Interesting, I didn't know they started flying south so early. We have a couple here already (Ruby Throated).
Yep, there's quite a few birds moving through. Really, after they breed they have no reason to hang around unless they molt before fall migration (as opposed to those species which moult after migration)
If you're familiar with purple martins (those swallows that breed in multi-room houses), some adults begin heading south right after breeding, which means the beginning of June in San Antonio. So southern-breeding martins heading south meet Canadian members of that same species heading north.
The same early migration applies to many warbler species, one, the Cerulean Warbler, heading out in late June from our Northeastern States beginning in late June to go back to the Andean Cloud Forests in South America.
A bunch of Arctic-breeding shorebirds start moving back south in early July, mostly adult females in those species that leave the young in care of the male. Down here in Texas, southbound migrant shorebirds are already common by July 4th.

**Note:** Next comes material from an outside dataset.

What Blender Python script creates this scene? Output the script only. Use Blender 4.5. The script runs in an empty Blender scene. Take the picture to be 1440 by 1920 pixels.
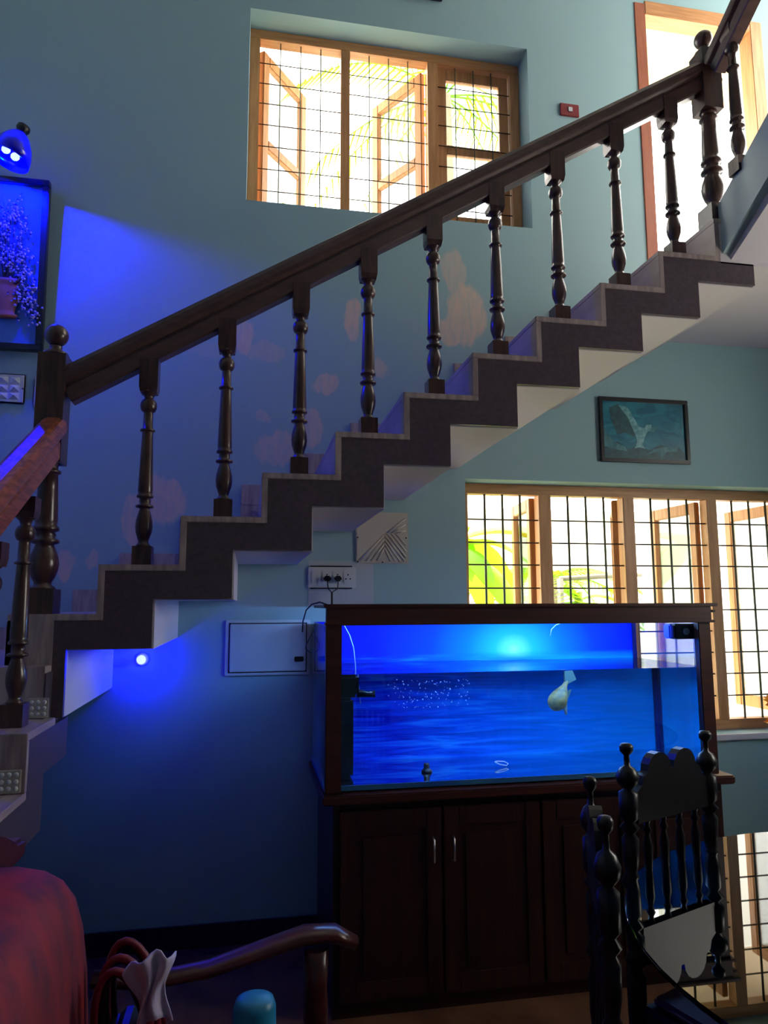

Pretty much the norm among hummingbirds for the adult males, which play no role in raising young, to head out first, in the Mountain West these movements are concentrated along high mountain corridors as opposed to surrounding deserts. Hold a feeder at arm's length in the Sacramento Mountains of NM about now and you'll likely have thirty hummingbirds swarming around before you can even hang it up.
Some of the increase you'll be seeing at your feeders though may be young of the year (look like females), even without migration, you'll have about three times as many hummers in late summer after the young are out and about.
Unless its concentrated along mountain chains like hummers out West, fall migration in summer tends to go mostly unnoticed: Its spread out over a longer period of time and the birds themselves tend to migrate slower, with stops and layovers en route.